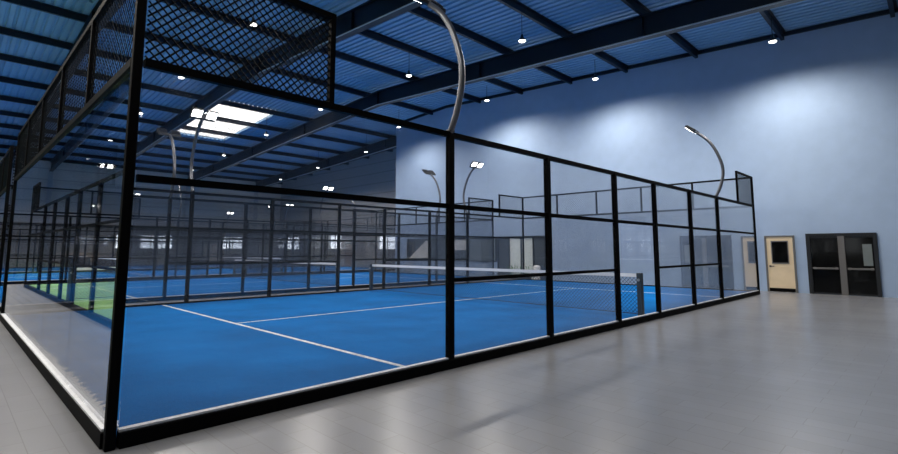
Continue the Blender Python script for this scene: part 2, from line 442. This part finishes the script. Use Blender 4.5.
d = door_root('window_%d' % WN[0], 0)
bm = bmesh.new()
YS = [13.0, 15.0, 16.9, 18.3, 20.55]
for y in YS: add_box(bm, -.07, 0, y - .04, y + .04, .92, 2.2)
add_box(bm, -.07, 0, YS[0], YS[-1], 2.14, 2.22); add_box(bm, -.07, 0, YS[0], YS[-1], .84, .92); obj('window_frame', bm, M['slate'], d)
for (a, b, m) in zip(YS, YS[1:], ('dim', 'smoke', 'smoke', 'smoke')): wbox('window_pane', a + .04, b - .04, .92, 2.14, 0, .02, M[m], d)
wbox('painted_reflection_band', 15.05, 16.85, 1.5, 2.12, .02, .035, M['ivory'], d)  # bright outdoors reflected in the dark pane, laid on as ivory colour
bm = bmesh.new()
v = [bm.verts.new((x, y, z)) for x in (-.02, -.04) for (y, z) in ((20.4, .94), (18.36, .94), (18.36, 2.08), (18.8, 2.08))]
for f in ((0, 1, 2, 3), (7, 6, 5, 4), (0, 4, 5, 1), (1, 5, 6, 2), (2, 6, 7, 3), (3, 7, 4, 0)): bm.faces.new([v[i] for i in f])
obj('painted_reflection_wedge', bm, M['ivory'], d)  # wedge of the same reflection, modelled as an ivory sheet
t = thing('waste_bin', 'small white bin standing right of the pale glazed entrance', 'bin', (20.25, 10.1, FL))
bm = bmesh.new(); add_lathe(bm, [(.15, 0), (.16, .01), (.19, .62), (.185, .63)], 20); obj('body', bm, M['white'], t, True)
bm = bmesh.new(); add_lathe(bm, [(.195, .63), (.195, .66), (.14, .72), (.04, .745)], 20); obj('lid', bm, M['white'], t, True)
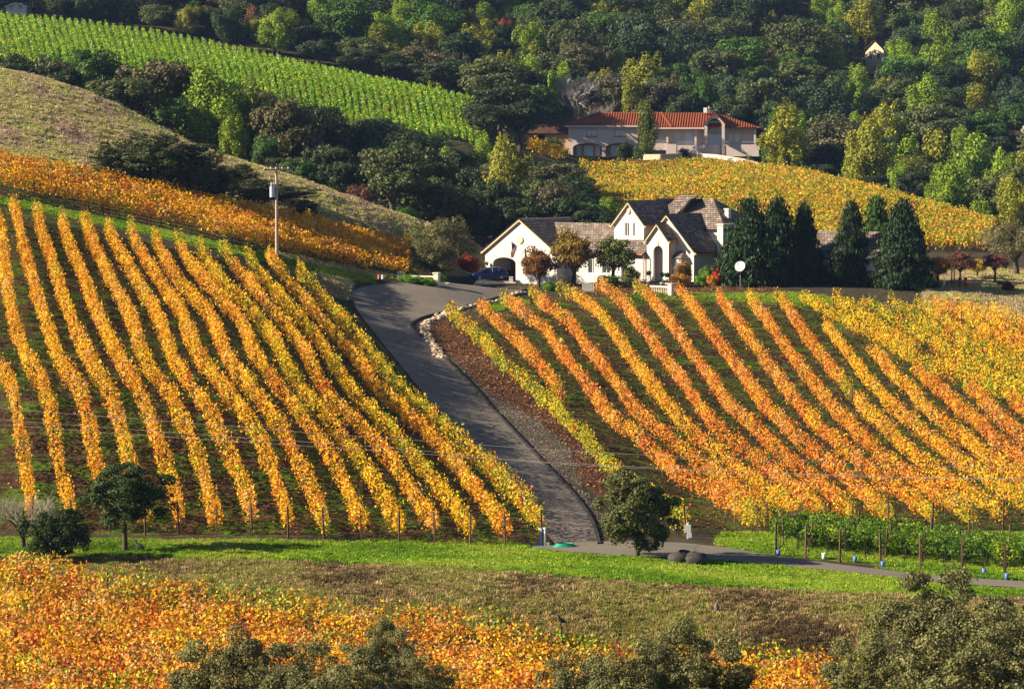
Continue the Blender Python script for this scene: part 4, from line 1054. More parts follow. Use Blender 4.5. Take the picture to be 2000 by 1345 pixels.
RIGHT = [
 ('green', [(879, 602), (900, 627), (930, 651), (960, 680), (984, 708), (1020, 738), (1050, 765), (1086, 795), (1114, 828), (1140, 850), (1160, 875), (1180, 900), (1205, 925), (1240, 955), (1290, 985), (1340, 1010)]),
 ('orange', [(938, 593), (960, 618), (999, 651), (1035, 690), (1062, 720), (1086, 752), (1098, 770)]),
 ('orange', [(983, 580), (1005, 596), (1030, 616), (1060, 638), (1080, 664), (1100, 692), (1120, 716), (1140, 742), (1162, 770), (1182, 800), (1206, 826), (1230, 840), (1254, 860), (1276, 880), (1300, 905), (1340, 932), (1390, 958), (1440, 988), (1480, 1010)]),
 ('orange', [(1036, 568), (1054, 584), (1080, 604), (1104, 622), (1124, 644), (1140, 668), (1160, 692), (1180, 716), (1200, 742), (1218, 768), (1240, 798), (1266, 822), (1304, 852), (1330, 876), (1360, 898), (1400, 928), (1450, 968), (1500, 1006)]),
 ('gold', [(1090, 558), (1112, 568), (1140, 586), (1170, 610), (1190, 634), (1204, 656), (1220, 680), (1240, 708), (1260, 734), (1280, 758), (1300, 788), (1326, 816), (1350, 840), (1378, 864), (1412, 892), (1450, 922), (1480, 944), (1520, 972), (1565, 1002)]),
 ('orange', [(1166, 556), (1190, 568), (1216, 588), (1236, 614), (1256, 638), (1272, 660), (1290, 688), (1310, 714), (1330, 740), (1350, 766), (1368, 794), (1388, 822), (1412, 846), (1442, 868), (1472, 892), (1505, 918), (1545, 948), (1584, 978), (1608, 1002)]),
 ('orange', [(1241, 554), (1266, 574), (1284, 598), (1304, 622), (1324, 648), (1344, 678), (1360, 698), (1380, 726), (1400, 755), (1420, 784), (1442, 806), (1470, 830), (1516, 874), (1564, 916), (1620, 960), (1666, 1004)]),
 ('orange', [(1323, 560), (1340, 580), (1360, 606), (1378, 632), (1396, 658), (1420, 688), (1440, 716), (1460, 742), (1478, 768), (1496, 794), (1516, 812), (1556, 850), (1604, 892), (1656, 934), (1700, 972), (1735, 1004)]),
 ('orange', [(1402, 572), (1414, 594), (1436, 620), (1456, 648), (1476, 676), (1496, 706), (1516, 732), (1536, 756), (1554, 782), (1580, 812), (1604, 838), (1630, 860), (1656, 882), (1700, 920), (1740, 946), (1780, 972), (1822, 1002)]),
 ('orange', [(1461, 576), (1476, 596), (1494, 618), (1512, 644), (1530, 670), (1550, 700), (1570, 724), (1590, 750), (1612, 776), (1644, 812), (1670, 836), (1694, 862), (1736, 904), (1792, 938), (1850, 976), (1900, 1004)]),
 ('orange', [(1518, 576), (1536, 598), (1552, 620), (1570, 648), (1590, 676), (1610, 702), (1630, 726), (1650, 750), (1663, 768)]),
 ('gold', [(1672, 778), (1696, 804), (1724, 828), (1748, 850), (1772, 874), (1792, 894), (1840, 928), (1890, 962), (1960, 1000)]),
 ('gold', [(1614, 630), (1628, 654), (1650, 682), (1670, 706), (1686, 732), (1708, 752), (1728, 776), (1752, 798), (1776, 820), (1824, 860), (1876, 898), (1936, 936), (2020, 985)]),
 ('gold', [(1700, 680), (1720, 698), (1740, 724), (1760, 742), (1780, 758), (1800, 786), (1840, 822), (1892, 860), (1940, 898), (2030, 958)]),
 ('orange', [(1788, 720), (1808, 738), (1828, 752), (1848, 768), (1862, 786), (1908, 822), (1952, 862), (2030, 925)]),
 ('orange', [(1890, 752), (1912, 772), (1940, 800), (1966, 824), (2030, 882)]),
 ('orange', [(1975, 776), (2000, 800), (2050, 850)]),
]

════

▶ _Task directions_
Gather all lines where the word "Blender" appears.

▶ _Worked answer_
Continue the Blender Python script for this scene: part 2, from line 442. This part finishes the script. Use Blender 4.5.
Continue the Blender Python script for this scene: part 4, from line 1054. More parts follow. Use Blender 4.5. Take the picture to be 2000 by 1345 pixels.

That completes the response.